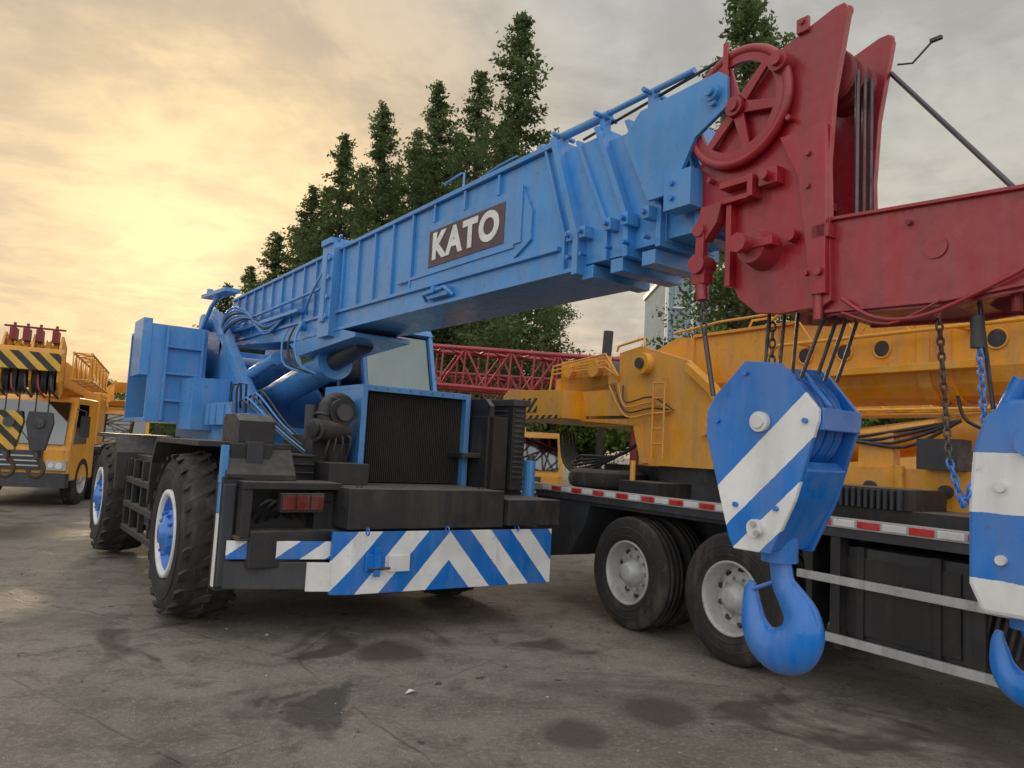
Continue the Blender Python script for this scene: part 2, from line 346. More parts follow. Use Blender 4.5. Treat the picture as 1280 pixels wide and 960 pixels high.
...
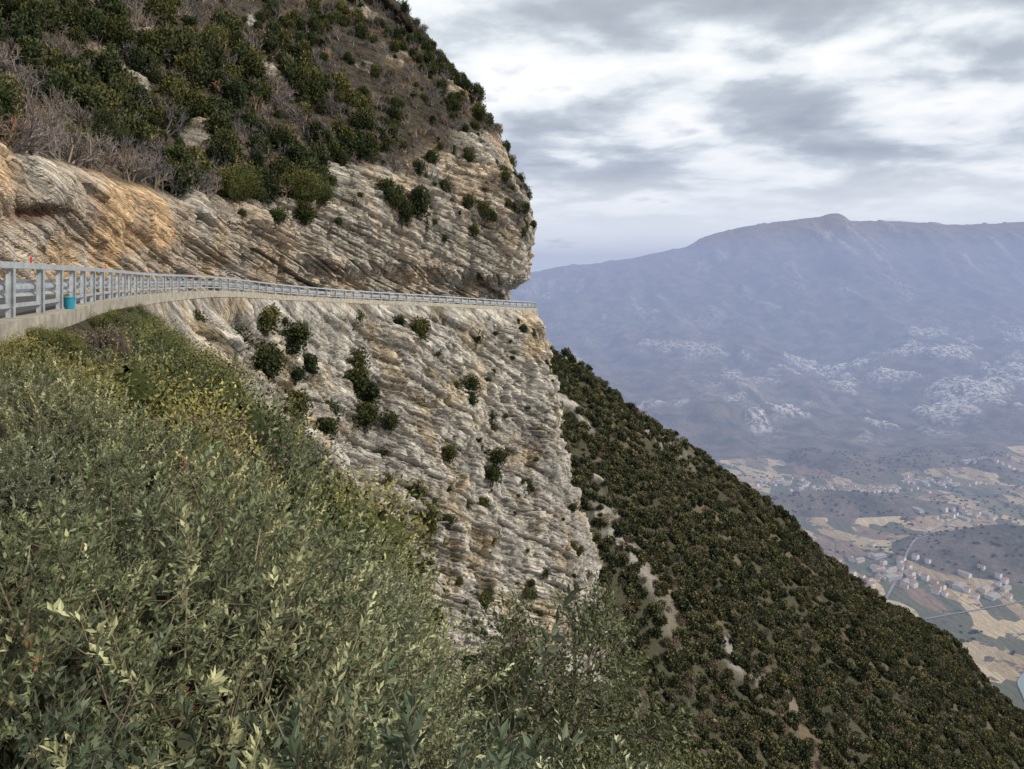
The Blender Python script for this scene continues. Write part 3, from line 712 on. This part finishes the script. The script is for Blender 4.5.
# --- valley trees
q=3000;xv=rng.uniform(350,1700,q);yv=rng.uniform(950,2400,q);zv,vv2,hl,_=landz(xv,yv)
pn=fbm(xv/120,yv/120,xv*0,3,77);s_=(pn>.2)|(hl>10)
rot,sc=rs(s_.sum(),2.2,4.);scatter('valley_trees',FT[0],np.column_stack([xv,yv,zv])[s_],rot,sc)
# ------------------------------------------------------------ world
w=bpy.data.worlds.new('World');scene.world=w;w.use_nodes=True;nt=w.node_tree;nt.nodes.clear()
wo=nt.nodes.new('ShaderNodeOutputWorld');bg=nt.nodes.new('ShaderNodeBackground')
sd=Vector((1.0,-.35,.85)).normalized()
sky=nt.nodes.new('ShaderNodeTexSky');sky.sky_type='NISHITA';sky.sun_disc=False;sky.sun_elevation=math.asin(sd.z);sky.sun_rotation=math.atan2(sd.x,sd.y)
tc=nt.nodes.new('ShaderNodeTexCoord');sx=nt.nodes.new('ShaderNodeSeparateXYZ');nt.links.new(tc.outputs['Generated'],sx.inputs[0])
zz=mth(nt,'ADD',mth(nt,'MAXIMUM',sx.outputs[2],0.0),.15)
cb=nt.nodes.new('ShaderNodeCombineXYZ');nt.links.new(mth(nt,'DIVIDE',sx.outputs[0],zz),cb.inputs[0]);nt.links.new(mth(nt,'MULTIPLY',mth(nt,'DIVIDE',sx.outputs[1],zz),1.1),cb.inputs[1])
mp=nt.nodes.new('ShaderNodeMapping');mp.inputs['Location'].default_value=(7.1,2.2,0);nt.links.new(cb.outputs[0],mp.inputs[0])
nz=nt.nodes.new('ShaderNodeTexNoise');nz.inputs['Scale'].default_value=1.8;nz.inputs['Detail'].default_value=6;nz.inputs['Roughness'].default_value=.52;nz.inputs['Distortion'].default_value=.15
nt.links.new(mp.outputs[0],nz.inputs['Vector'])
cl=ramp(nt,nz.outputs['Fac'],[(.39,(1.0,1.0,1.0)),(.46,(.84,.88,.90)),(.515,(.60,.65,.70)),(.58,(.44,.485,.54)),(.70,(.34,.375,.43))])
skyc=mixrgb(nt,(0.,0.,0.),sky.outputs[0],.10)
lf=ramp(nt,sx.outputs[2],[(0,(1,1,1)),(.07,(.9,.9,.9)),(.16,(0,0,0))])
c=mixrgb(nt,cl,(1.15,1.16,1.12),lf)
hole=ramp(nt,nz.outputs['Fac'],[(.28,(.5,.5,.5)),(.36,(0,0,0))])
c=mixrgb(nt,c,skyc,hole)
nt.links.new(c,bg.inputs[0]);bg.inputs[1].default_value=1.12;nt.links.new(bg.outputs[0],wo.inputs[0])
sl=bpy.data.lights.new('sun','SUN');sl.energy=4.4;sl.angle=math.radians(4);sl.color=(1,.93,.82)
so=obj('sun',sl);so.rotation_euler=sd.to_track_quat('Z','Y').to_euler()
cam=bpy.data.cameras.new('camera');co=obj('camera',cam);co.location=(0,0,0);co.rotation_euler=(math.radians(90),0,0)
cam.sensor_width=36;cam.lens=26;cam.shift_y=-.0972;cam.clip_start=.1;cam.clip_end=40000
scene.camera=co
==
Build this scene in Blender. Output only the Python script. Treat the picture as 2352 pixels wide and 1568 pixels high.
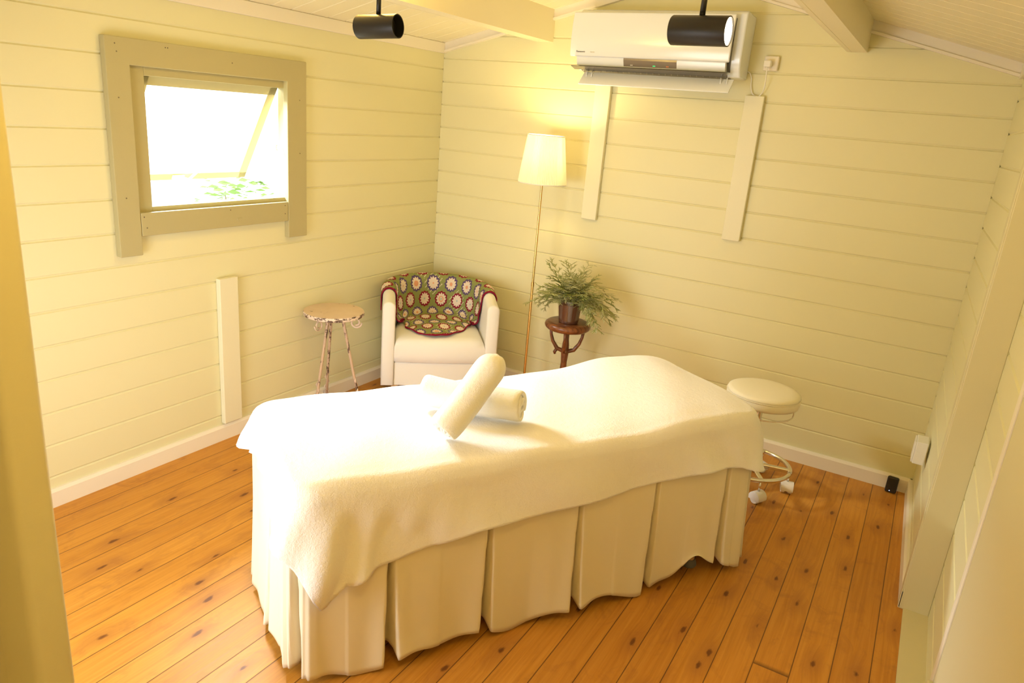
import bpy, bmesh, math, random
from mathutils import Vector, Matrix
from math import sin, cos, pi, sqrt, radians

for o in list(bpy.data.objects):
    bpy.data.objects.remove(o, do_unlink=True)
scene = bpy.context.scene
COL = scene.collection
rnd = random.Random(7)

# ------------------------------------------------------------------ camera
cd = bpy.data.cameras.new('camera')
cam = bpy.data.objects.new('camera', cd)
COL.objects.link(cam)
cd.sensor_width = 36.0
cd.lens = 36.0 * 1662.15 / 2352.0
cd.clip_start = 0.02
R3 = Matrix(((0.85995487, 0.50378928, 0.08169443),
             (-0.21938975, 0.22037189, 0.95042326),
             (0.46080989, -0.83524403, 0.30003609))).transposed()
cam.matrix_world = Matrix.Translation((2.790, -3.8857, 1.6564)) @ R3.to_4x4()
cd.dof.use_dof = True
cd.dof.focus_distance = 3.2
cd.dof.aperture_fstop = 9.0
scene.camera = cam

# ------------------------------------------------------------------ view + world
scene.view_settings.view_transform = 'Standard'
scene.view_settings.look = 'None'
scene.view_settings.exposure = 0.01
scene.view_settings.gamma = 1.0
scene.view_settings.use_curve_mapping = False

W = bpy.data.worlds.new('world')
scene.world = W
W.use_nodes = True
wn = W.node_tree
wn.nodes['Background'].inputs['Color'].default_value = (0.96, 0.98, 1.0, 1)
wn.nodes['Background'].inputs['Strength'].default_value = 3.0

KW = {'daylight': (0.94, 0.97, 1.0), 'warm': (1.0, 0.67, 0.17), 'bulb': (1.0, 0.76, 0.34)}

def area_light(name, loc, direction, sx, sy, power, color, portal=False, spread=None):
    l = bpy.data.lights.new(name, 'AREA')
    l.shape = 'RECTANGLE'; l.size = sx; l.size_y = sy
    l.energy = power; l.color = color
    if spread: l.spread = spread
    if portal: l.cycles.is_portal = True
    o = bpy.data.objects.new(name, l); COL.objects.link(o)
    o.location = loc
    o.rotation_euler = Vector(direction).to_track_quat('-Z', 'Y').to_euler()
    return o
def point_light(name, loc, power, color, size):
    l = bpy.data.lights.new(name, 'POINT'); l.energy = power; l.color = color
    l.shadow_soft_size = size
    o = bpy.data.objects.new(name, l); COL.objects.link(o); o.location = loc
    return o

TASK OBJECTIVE
All lines above starting at the one with "Build this scene" and ending at the one with "scene.view_settings.use_curve_mapping = False", inclusive, are to be printed again exactly, with the pictures left out.

RIGHT ANSWER
Build this scene in Blender. Output only the Python script. Treat the picture as 2352 pixels wide and 1568 pixels high.
import bpy, bmesh, math, random
from mathutils import Vector, Matrix
from math import sin, cos, pi, sqrt, radians

for o in list(bpy.data.objects):
    bpy.data.objects.remove(o, do_unlink=True)
scene = bpy.context.scene
COL = scene.collection
rnd = random.Random(7)

# ------------------------------------------------------------------ camera
cd = bpy.data.cameras.new('camera')
cam = bpy.data.objects.new('camera', cd)
COL.objects.link(cam)
cd.sensor_width = 36.0
cd.lens = 36.0 * 1662.15 / 2352.0
cd.clip_start = 0.02
R3 = Matrix(((0.85995487, 0.50378928, 0.08169443),
             (-0.21938975, 0.22037189, 0.95042326),
             (0.46080989, -0.83524403, 0.30003609))).transposed()
cam.matrix_world = Matrix.Translation((2.790, -3.8857, 1.6564)) @ R3.to_4x4()
cd.dof.use_dof = True
cd.dof.focus_distance = 3.2
cd.dof.aperture_fstop = 9.0
scene.camera = cam

# ------------------------------------------------------------------ view + world
scene.view_settings.view_transform = 'Standard'
scene.view_settings.look = 'None'
scene.view_settings.exposure = 0.01
scene.view_settings.gamma = 1.0
scene.view_settings.use_curve_mapping = False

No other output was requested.